The Impact Strong Product Management Has Across Your Organization

I was lucky to start my career in product management on a team full of A-caliber product leaders, at a very product-centric company. The product management team was trusted with a capital T and had impactful influence throughout the organization. I took this for granted at the time, believing it was the norm. It wasn’t. We had something special going on, but it took me many years to fully understand what made it so unique.

Fast forward several years and dozens of clients later, and what I have realized is that it isn’t simply trust in a talented product management team that gives software companies an upper hand. Instead, the way you leverage product management to partner with and influence the rest of the organization is what makes product magic happen.

In this article, we’ll focus on three key business areas — design, development, and marketing — to understand how strong product management can impact each and set the team up to focus and do their best work.

Whether you’re in the beginning stages of forming a product competency at a startup or scaling your team at a growing organization, this article will help you better understand how the product managers provide the backbone upon which great product is built.


Design

Is there such a thing as a UX design that is too good-looking?

Big. Resounding. Yes.

We have a talented team of designers who craft better concepts than I ever could dream of, but without product management guidance in the mix, the designs can go too far. In the absence of the appropriate business and user context, designers tend to follow their natural creative instincts, which can result in taking unimportant features too far, or not taking impactful capabilities far enough. If it misses the mark, it doesn’t matter how good a product looks.

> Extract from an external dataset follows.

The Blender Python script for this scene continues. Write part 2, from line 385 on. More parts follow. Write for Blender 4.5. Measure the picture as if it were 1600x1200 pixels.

Partnering product management with designers early in the process ensures that the end result is tied closely with business and user needs. Can it look amazing too? Absolutely! To me, the most beautiful designs are intuitive, concise, clear, and visually appealing, in that order.

To set the team up for success, it’s critical to start the design conversation by representing the business problems, user pains and goals, as well as key areas of focus. Establishing this foundation ensures everyone’s precious time and energy is respected, and that the end result is high quality, both from the design and value perspectives.

The most beautiful designs are intuitive, concise, clear, and visually appealing.


Development

Without product management guiding and representing the product vision and business context to development, a few issues can creep up.

First – prioritization. If there isn’t a deep understanding of the customer needs or the overarching product strategy, it’s nearly impossible to decipher the high impact items from the nice-to-have items.

Second – the fuzzy future. Technical considerations can get over-weighted to account for “maybes” that could come up at some point in the far future.

Third – not understanding when good enough is good to go! It is possible to work on a feature for too long, to go too deep with the functionality, or to address too many edge cases. At some point, there are diminishing returns.

A strong product manager is able to focus the team and prioritize the highest impact work.


Marketing

One of the great lessons I’ve learned over the past few years is that “if you build it, they will come” is a sham. The last step in bringing the amazing product that everyone has worked so hard to create to the world generally belongs to marketing.

It’s a sad day when I go to a product website and it speaks “features” to me. It’s a common pitfall to concentrate on the tactical elements of exciting new features while forgetting to enable marketing with the value. Without the value, marketing is left to speak to the features and functionalities of a product, but will likely leave the buyers thinking, “so what?”

In order to answer the crucial “what’s in it for me” question for buyers and users, we must lean in to value over features. Effective product managers are masters of conveying value, pains being addressed, and market differentiation to those who are masters of resonating with buyers – the marketers! Top this off with providing concrete use cases and expected customer impact, and marketers are able to harvest marketing gold.

Effective product managers are masters of conveying value, pains being addressed, and market differentiation.


Product managers generally manage no one, but are responsible for influencing many, and getting the right product to market along the way. They are context providers, focus creators, impact identifiers, translators, user champions, collaborators, and voices of value. While they are pretty awesome (in my unbiased opinion), they surely don’t succeed alone.

Design, development, and marketing are three of their closest partners in crime, but building valuable, usable, marketable products is a giant team sport. Enabling strong product management influence throughout the organization will elevate the whole team and impact the success of your product, and ultimately, your company.